==== DATA PROVIDED ====

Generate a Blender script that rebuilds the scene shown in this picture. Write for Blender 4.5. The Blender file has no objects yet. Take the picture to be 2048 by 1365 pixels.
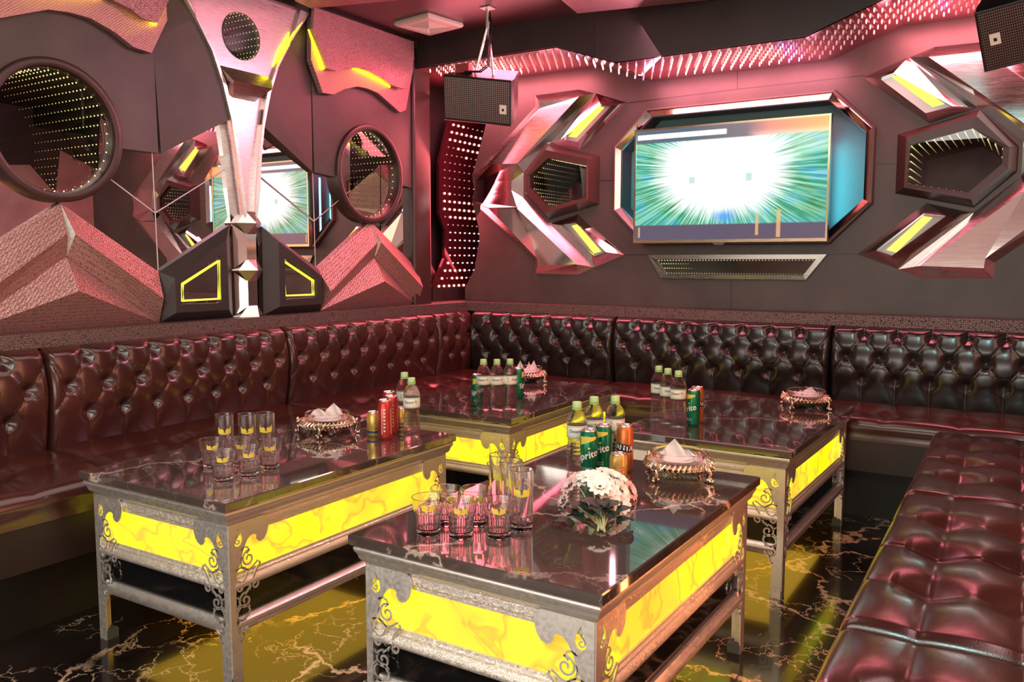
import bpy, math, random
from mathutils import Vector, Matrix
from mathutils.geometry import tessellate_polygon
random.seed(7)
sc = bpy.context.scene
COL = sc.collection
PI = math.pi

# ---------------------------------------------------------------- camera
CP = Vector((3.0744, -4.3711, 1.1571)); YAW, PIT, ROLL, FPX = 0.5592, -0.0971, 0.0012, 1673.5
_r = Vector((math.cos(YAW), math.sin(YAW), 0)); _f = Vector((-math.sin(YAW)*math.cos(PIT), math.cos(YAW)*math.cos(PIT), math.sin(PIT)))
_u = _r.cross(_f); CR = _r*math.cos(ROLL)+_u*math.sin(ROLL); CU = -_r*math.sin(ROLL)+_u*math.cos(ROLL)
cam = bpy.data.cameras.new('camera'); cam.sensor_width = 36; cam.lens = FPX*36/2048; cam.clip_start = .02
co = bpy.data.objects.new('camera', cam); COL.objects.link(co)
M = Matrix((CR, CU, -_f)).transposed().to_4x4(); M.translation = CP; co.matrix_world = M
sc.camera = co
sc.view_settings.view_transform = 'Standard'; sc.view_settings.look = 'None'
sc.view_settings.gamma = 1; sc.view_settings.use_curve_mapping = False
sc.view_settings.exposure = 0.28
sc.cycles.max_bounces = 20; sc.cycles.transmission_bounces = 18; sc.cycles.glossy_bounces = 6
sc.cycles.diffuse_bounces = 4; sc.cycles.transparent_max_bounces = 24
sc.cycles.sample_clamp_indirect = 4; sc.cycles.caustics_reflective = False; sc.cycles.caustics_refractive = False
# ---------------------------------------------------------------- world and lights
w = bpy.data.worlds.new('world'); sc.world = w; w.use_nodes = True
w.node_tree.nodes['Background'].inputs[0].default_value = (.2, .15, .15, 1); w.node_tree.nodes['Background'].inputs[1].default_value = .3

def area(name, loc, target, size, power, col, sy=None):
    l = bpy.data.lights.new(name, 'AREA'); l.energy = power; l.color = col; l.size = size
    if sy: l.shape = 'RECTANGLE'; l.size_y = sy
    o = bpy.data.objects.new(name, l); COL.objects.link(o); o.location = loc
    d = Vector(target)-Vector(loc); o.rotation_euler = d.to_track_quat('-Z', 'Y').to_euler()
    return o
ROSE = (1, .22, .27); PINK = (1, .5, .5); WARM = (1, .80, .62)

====

WHAT NEEDS TO BE DONE: Write out the lines from the start of the material to the line with "PI = math.pi", inclusive and exactly. Skip the pictures.

ANSWER TO THIS EXERCISE:
Generate a Blender script that rebuilds the scene shown in this picture. Write for Blender 4.5. The Blender file has no objects yet. Take the picture to be 2048 by 1365 pixels.
import bpy, math, random
from mathutils import Vector, Matrix
from mathutils.geometry import tessellate_polygon
random.seed(7)
sc = bpy.context.scene
COL = sc.collection
PI = math.pi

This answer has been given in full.